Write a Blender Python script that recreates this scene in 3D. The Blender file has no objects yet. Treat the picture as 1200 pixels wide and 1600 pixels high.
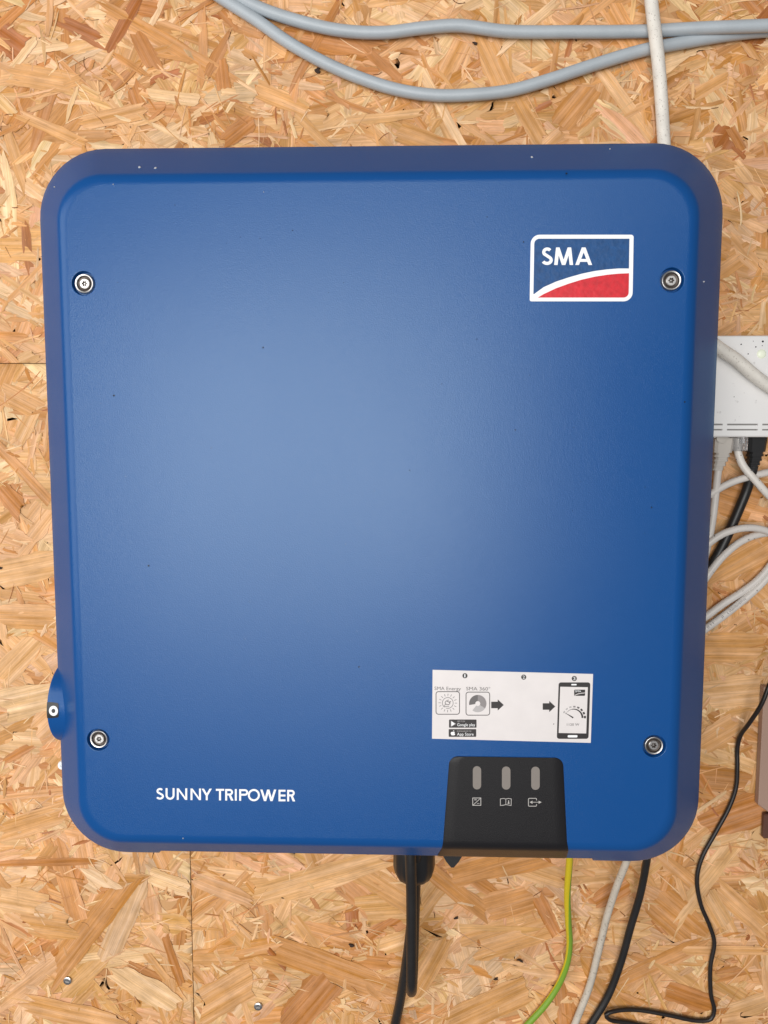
import bpy, bmesh, math, random
import numpy as np
from mathutils import Vector, Matrix

C = bpy.context.scene
COL = C.collection
PI = math.pi
random.seed(11)
rng = np.random.default_rng(5)

# ------------------------------------------------------------------ camera
# world: x right, z up, y into the wall; the wall face is y = 0
RIM_Y = -0.130            # back rim of the front cover stands 130 mm off the wall
CAM = Vector((0.0209, -0.516 + RIM_Y, 0.0530))
FPX = 1232.0              # focal length in pixels of the 1200 x 1600 photograph
pit, yaw, rol = 0.0961, 0.0311, 0.0013


def cam_axes():
    cp, sp, cy, sy, cr, sr = math.cos(pit), math.sin(pit), math.cos(yaw), math.sin(yaw), math.cos(rol), math.sin(rol)
    Rx = Matrix(((1, 0, 0), (0, cp, -sp), (0, sp, cp)))
    Ry = Matrix(((cy, 0, sy), (0, 1, 0), (-sy, 0, cy)))
    Rz = Matrix(((cr, -sr, 0), (sr, cr, 0), (0, 0, 1)))
    M = Rz @ Rx @ Ry
    conv = lambda v: Vector((v[0], v[2], -v[1]))
    return conv(M[0]), conv(M[1]), conv(M[2])


A_RIGHT, A_DOWN, A_FWD = cam_axes()
cd = bpy.data.cameras.new('camera')
cam = bpy.data.objects.new('camera', cd)
COL.objects.link(cam)
rot = Matrix((A_RIGHT, -A_DOWN, -A_FWD)).transposed()
cam.matrix_world = Matrix.Translation(CAM) @ rot.to_4x4()
cd.sensor_fit = 'VERTICAL'
cd.sensor_height = 24.0
cd.lens = FPX / 1600.0 * 24.0
cd.clip_start = 0.01
cd.clip_end = 100
C.camera = cam

# ------------------------------------------------------------------ light
w = bpy.data.worlds.new('World')
C.world = w
w.use_nodes = True
bg = w.node_tree.nodes['Background']
bg.inputs[0].default_value = (0.90, 0.93, 1.0, 1)
bg.inputs[1].default_value = 0.17


def area(name, loc, target, sx, sy, power, colour):
    l = bpy.data.lights.new(name, 'AREA')
    l.shape = 'RECTANGLE'
    l.size, l.size_y = sx, sy
    l.energy = power
    l.color = colour
    o = bpy.data.objects.new(name, l)
    COL.objects.link(o)
    o.location = loc
    o.rotation_euler = (Vector(target) - Vector(loc)).to_track_quat('-Z', 'Y').to_euler()
    return o


area('window_light', (-0.36, -2.1, 0.04), (-0.36, 0, 0.04), 1.36, 1.04, 31, (1.0, 0.98, 0.95))
area('upper_window_light', (0.05, -2.1, 0.88), (0.05, 0, 0.88), 1.7, 0.50, 6, (1.0, 0.98, 0.95))
area('low_fill_light', (-0.42, -2.1, -0.75), (-0.42, 0, -0.75), 1.3, 0.52, 5, (1.0, 0.98, 0.95))  # weak strip added to soften the lower end of the sheen
area('left_fill_light', (-1.55, -1.15, 0.25), (-0.1, 0, -0.05), 1.3, 1.5, 17, (1.0, 0.97, 0.94))  # added side fill, no window there; leaves the lower right darker
C.view_settings.view_transform = 'Standard'
C.view_settings.look = 'None'
C.view_settings.exposure = 0
C.view_settings.gamma = 1


# ------------------------------------------------------------------ helpers
def at(px, py, y=0.0):
    """point of the plane at depth y that shows at pixel px, py of the photograph"""
    d = A_FWD + A_RIGHT * ((px - 600) / FPX) + A_DOWN * ((py - 800) / FPX)
    t = (y - CAM.y) / d.y
    return CAM + d * t


def lin(c):
    return tuple(((v / 255) / 12.92 if v / 255 <= 0.04045 else ((v / 255 + 0.055) / 1.055) ** 2.4) for v in c)


def mat(name, rgb, rough=0.5, metal=0.0, spec=0.5, bump=None, vary=0.0, vscale=40, dirt=None, trans=0.0, emit=0, sub=None):
    m = bpy.data.materials.new(name)
    m.use_nodes = True
    nt = m.node_tree
    b = nt.nodes['Principled BSDF']
    b.inputs['Base Color'].default_value = (*rgb, 1)
    b.inputs['Roughness'].default_value = rough
    b.inputs['Metallic'].default_value = metal
    b.inputs['Specular IOR Level'].default_value = spec
    if trans:
        b.inputs['Transmission Weight'].default_value = trans
    if emit:
        b.inputs['Emission Color'].default_value = (*rgb, 1)
        b.inputs['Emission Strength'].default_value = emit
    tc = nt.nodes.new('ShaderNodeTexCoord')
    col = None
    if vary:
        n = nt.nodes.new('ShaderNodeTexNoise')
        n.inputs['Scale'].default_value = vscale
        n.inputs['Detail'].default_value = 5
        nt.links.new(tc.outputs['Object'], n.inputs['Vector'])
        r = nt.nodes.new('ShaderNodeMapRange')
        r.inputs[1].default_value, r.inputs[2].default_value = 0.3, 0.7
        r.inputs[3].default_value, r.inputs[4].default_value = 1 - vary, 1 + vary
        nt.links.new(n.outputs['Fac'], r.inputs[0])
        mx = nt.nodes.new('ShaderNodeVectorMath')
        mx.operation = 'SCALE'
        mx.inputs[0].default_value = rgb
        nt.links.new(r.outputs[0], mx.inputs['Scale'])
        nt.links.new(mx.outputs[0], b.inputs['Base Color'])
        col = mx.outputs[0]
    if dirt:
        n = nt.nodes.new('ShaderNodeTexNoise')
        n.inputs['Scale'].default_value = dirt[1]
        n.inputs['Detail'].default_value = 2
        nt.links.new(tc.outputs['Object'], n.inputs['Vector'])
        r = nt.nodes.new('ShaderNodeMapRange')
        r.inputs[1].default_value, r.inputs[2].default_value = dirt[2], dirt[2] + 0.03
        r.inputs[4].default_value = dirt[3]
        nt.links.new(n.outputs['Fac'], r.inputs[0])
        mx = nt.nodes.new('ShaderNodeMix')
        mx.data_type = 'RGBA'
        mx.inputs[6].default_value = (*rgb, 1)
        if col:
            nt.links.new(col, mx.inputs[6])
        mx.inputs[7].default_value = (*dirt[0], 1)
        nt.links.new(r.outputs[0], mx.inputs[0])
        nt.links.new(mx.outputs[2], b.inputs['Base Color'])
    if bump:
        n = nt.nodes.new('ShaderNodeTexNoise')
        n.inputs['Scale'].default_value = bump[0]
        n.inputs['Detail'].default_value = 2
        nt.links.new(tc.outputs['Object'], n.inputs['Vector'])
        bp = nt.nodes.new('ShaderNodeBump')
        bp.inputs['Strength'].default_value = bump[1]
        bp.inputs['Distance'].default_value = bump[2]
        nt.links.new(n.outputs['Fac'], bp.inputs['Height'])
        nt.links.new(bp.outputs['Normal'], b.inputs['Normal'])
    return m


def tag(o, label=None, cat=None, group=None, kind=None):
    if label: o['label'] = label
    if cat: o['category'] = cat
    if group: o['group'] = group
    if kind: o['kind'] = kind
    return o


def empty(name, loc, parent=None):
    o = bpy.data.objects.new(name, None)
    COL.objects.link(o)
    o.location = loc
    o.empty_display_size = 0.02
    if parent: o.parent = parent
    return o


WORLD = {}                     # world position of every parent (no rotations are used)


def origin(o):
    p = Vector((0, 0, 0))
    while o:
        p += o.location
        o = o.parent
    return p


def link(name, me, mats, parent=None, smooth=None):
    """mesh given in world coordinates becomes one object under parent"""
    for m in (mats if isinstance(mats, (list, tuple)) else [mats]):
        me.materials.append(m)
    if smooth is not None:
        me.polygons.foreach_set('use_smooth', [True] * len(me.polygons))
        me.set_sharp_from_angle(angle=math.radians(smooth))
    o = bpy.data.objects.new(name, me)
    COL.objects.link(o)
    if parent:
        off = origin(parent)
        me.transform(Matrix.Translation(-off))
        o.parent = parent
    else:
        v = np.empty(len(me.vertices) * 3)
        me.vertices.foreach_get('co', v)
        v = v.reshape(-1, 3)
        c = Vector(((v[:, 0].min() + v[:, 0].max()) / 2, v[:, 1].max(), v[:, 2].min()))
        me.transform(Matrix.Translation(-c))
        o.location = c
    return o


def from_bm(name, bm, mats, parent=None, smooth=None):
    bmesh.ops.recalc_face_normals(bm, faces=bm.faces)
    me = bpy.data.meshes.new(name)
    bm.to_mesh(me)
    bm.free()
    return link(name, me, mats, parent, smooth)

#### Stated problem
Repeat the lines exactly as they stand, from the opening line of the data through the line with "bg.inputs[1].default_value = 0.17". Pictures stay out of the copy.

#### Worked solution
Write a Blender Python script that recreates this scene in 3D. The Blender file has no objects yet. Treat the picture as 1200 pixels wide and 1600 pixels high.
import bpy, bmesh, math, random
import numpy as np
from mathutils import Vector, Matrix

C = bpy.context.scene
COL = C.collection
PI = math.pi
random.seed(11)
rng = np.random.default_rng(5)

# ------------------------------------------------------------------ camera
# world: x right, z up, y into the wall; the wall face is y = 0
RIM_Y = -0.130            # back rim of the front cover stands 130 mm off the wall
CAM = Vector((0.0209, -0.516 + RIM_Y, 0.0530))
FPX = 1232.0              # focal length in pixels of the 1200 x 1600 photograph
pit, yaw, rol = 0.0961, 0.0311, 0.0013


def cam_axes():
    cp, sp, cy, sy, cr, sr = math.cos(pit), math.sin(pit), math.cos(yaw), math.sin(yaw), math.cos(rol), math.sin(rol)
    Rx = Matrix(((1, 0, 0), (0, cp, -sp), (0, sp, cp)))
    Ry = Matrix(((cy, 0, sy), (0, 1, 0), (-sy, 0, cy)))
    Rz = Matrix(((cr, -sr, 0), (sr, cr, 0), (0, 0, 1)))
    M = Rz @ Rx @ Ry
    conv = lambda v: Vector((v[0], v[2], -v[1]))
    return conv(M[0]), conv(M[1]), conv(M[2])


A_RIGHT, A_DOWN, A_FWD = cam_axes()
cd = bpy.data.cameras.new('camera')
cam = bpy.data.objects.new('camera', cd)
COL.objects.link(cam)
rot = Matrix((A_RIGHT, -A_DOWN, -A_FWD)).transposed()
cam.matrix_world = Matrix.Translation(CAM) @ rot.to_4x4()
cd.sensor_fit = 'VERTICAL'
cd.sensor_height = 24.0
cd.lens = FPX / 1600.0 * 24.0
cd.clip_start = 0.01
cd.clip_end = 100
C.camera = cam

# ------------------------------------------------------------------ light
w = bpy.data.worlds.new('World')
C.world = w
w.use_nodes = True
bg = w.node_tree.nodes['Background']
bg.inputs[0].default_value = (0.90, 0.93, 1.0, 1)
bg.inputs[1].default_value = 0.17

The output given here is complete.